I eventually landed on Malignant. It was directed by James Wan who has helmed several horror films I’ve enjoyed (namely The Conjuring and Insidious). Even when I’m more ambivalent about his films (namely the Saw franchise) I’m always impressed with his craft as a filmmaker. He definitely knows how to move a camera and create some true cinematic scares.

The basic synopsis of the film – woman begins having visions of terrible murders only to realize they are coming true – has been done many times before, but that type of thing can be effective and with Wan at the helm, I figured it would at least be interesting.

I was wrong. So very, very wrong.

In general, I’d say picking on a film’s plot holes (both real and imagined) is one of the lazier forms of criticism.
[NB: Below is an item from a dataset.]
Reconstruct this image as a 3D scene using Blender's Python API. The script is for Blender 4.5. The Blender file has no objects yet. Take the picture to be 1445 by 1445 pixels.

A film is more than a plot and a great movie can overcome bits in the story that don’t make logical sense. But I also realize that when a film isn’t working for me I tend to get angry at those holes in the plot.

Malignant is a very stupid movie. So much of what happens either doesn’t make sense or is just completely bonkers. But the thing is Malignant is also a film that completely understands how utterly ridiculous it is. Few films from major studios are allowed to have such a ludicrous premise and are given the chance to just completely go for it.

Had I been in a better mood, had I been less tired, or had I been with some friends who enjoyed dumb, stupid, ridiculous horror films I might have allowed myself to just go with it and have a good time. As it is, I could barely make it through.